MM総研大賞2023 話題賞新しい未来のテレビ「ABEMA」
株式会社AbemaTV

2023年08月31日

2022年FIFAワールドカップ全試合を無料で生中継し
安定かつ高品質な視聴体験を提供

 

サイバーエージェントとテレビ朝日が共同出資して設立したAbemaTV は2016年4月、動画配信サービス「ABEMA」を開局して以降、無料で様々なジャンルの番組を配信している。MM 総研大賞2023では「FIFA ワールドカップ カタール 2022」の全64試合を無料で生中継し、安定かつ高品質な視聴体験をユーザーに提供したことが高く評価された。

アプリダウンロード数9600万件を突破

ABEMAは「新しい未来のテレビ」をコンセプトとして掲げる。無料で気軽に楽しんでもらいたいという想いから煩わしい会員登録は不要としている。コンテンツは24時間編成のニュース専門チャンネルをはじめ、スポーツ中継やアニメ、オリジナルのバラエティー、恋愛番組、ドラマなど多岐にわたる。チャンネル数は編成にあわせて自由に増やしたり減らしたりできるが、おおよそ25チャンネル程度を常時配信している。また他社が有料で配信しているコンテンツ(英国のサッカー「プレミアリーグ※」や米国の「MLB(メジャーリーグベースボール)」)なども一部無料で配信している。

視聴方法はリニア放送だけでなくオンデマンド配信にも対応する。端末はスマートフォンやタブレット、パソコン、テレビ、Nintendo Switchなどのゲーム機にも対応するため、時間や場所に囚われず視聴できる。番組をみながらリアルタイムでコメントできる機能も搭載しており、一人で楽しむだけでなく、他のユーザーのコメントを見ながら視聴することで、他の視聴者と一緒に楽しんでいるような気分が味わえるという。また月額960円(税込み)を支払うことで有料会員向けサービス「ABEMAプレミアム」を利用することができる。「ABEMAプレミアム」限定のコンテンツが視聴できるほか、動画のダウンロード、追っかけ再生機能、見逃しコメント機能などがある。2023年4月、アプリのダウンロード件数は9600万を突破した。
※ 2022-2023シーズン中のみ配信する。オフシーズン中は視聴不可。

2022 FIFA ワールドカップ全試合を無料生中継

2022年11月20日から12月18日の約1カ月間開催されたFIFA ワールドカップ カタール 2022(以下W杯)。
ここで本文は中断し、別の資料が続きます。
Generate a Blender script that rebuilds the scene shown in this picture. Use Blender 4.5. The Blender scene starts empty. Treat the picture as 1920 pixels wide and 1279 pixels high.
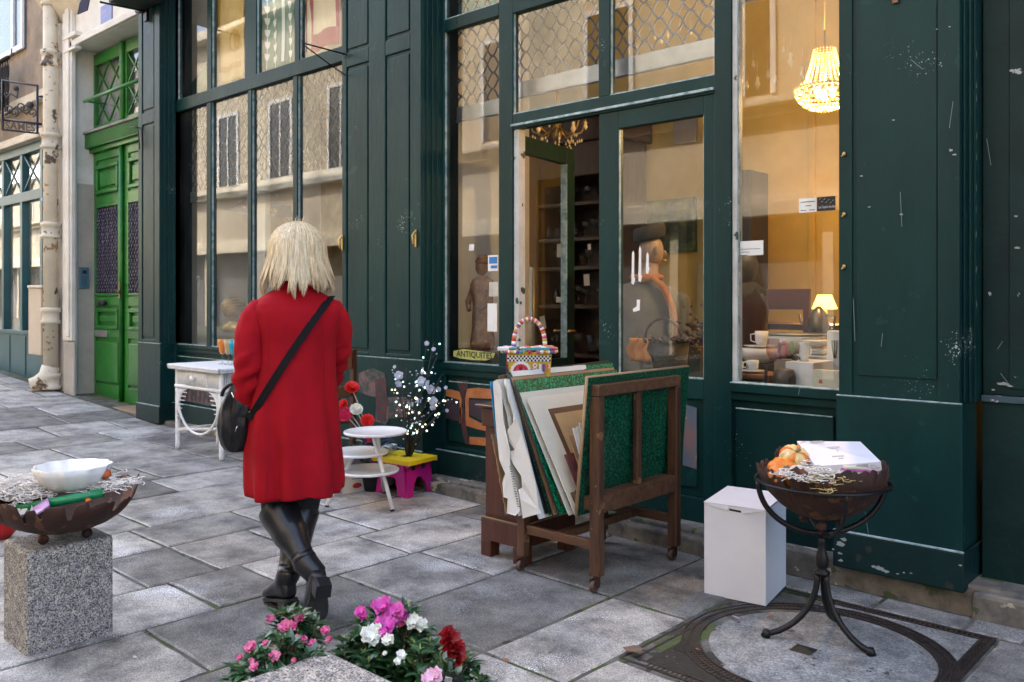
import bpy, bmesh, math, random
from mathutils import Vector, Matrix, noise
from mathutils.bvhtree import BVHTree
PI = math.pi
rad = math.radians
# ---------------------------------------------------------------- camera, world, sun, exposure
SC = bpy.context.scene
COL = SC.collection
YAW = rad(42.565); FPX = 1621.0; CH = 1.35; HZ = 561.0
cam = bpy.data.cameras.new('camera'); camo = bpy.data.objects.new('camera', cam); COL.objects.link(camo)
camo.location = (0, 0, CH); camo.rotation_euler = (PI/2, 0, YAW)
cam.sensor_width = 36; cam.lens = FPX/1920*36; cam.shift_y = -(639.5-HZ)/1920
cam.clip_start = .05; cam.clip_end = 2000
cam.dof.use_dof = True; cam.dof.focus_distance = 3.9; cam.dof.aperture_fstop = 6.3
SC.camera = camo
w = bpy.data.worlds.new('World'); SC.world = w; w.use_nodes = True
nt = w.node_tree; bg = nt.nodes['Background']
sky = nt.nodes.new('ShaderNodeTexSky'); sky.sky_type = 'NISHITA'; sky.sun_disc = False
SUN_EL, SUN_AZ = rad(50), rad(-38)      # azimuth from +Y, clockwise
sky.sun_elevation = SUN_EL; sky.sun_rotation = SUN_AZ
sky.air_density = 1.0; sky.dust_density = 5.0; sky.ozone_density = .8
nt.links.new(sky.outputs[0], bg.inputs[0]); bg.inputs[1].default_value = .15
sl = bpy.data.lights.new('sun', 'SUN'); sl.energy = 2.4; sl.angle = rad(.5); sl.color = (1, .96, .9)
so = bpy.data.objects.new('sun', sl); COL.objects.link(so)
sd = Vector((math.sin(SUN_AZ)*math.cos(SUN_EL), math.cos(SUN_AZ)*math.cos(SUN_EL), math.sin(SUN_EL)))
so.rotation_euler = sd.to_track_quat('Z', 'Y').to_euler()
SC.view_settings.view_transform = 'Standard'; SC.view_settings.look = 'None'
SC.view_settings.exposure = 2.85; SC.view_settings.gamma = 1
SC.cycles.use_denoising = True
SC.cycles.max_bounces = 8; SC.cycles.transparent_max_bounces = 14; SC.cycles.glossy_bounces = 4
SC.cycles.caustics_reflective = False; SC.cycles.caustics_refractive = False
SC.cycles.sample_clamp_indirect = 4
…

地上波でも一部試合を中継していたが、国内で全試合生中継したのはABEMAのみだった。W杯開催前から「全試合生中継」が話題になっていたが、前評判通り視聴者数は爆発的に伸びた。11月21日からグループステージ第1、2戦目が行われた11月27日までの「ABEMA」の1週間の視聴者数は3000万人を突破し、開局史上最高数値となった。また日本代表が決勝トーナメント進出を決めた対スペイン戦が放送された12月2日の1日の「ABEMA」視聴者数は1700万を突破し、これも開局史上最高を記録した。

W杯の全試合無料生中継に至った背景には、国際的な大会を多くの人に届けたいという想い、2016年に開局したABEMAが技術的にもサービスとしても当初はできなかったようなチャレンジ(W杯全64試合を中継する)をすると決断できる体力がつき、サイバーエージェントの後押しがあったこと、サービスとしてのステージをもう1段上に押し上げたいという想いなどがあったという。

開局史上最大視聴者数でも高品質で安定した映像体験

W杯全64試合の生中継によってABEMA開局史上最大のトラフィック(通信量)を獲得した。全64試合生中継にあたって、過去最大の視聴者数となることが想定された。そのため大規模配信システムをクラウドサービス上に構築し、アプリケーションはGoogle Cloud PlatformのGoogle Kubernetes Engine(GKE)を活用したマイクロサービス、映像配信処理についてはアマゾン・ウェブ・サービス(AWS)のマネージドサービス「AWS Media Services」シリーズを活用した。加えて多くの視聴者に安定した映像を届けるため、Contents Delivery Network(CDN)としてAkamai/AWSのAmazon CloudFrontを併用した。その結果、大規模な配信キャパシティと耐障害性を確保しつつ、高品質な視聴体験を届けることができたという。

今回のW杯をきっかけにマルチデバイスでの利用やマルチアングル機能など、ABEMAを多くの人に知ってもらえたという。ユーザー数も増加傾向にある。法人からの注目度も高まり、ABEMAにメジャーなコンテンツが持ち込まれるようになってきた。2023年2月にはNetflixとコンテンツパートナーとしてプロジェクトを始動。今後、ABEMAはさらなる規模の拡大とマネタイズ強化を目指すという。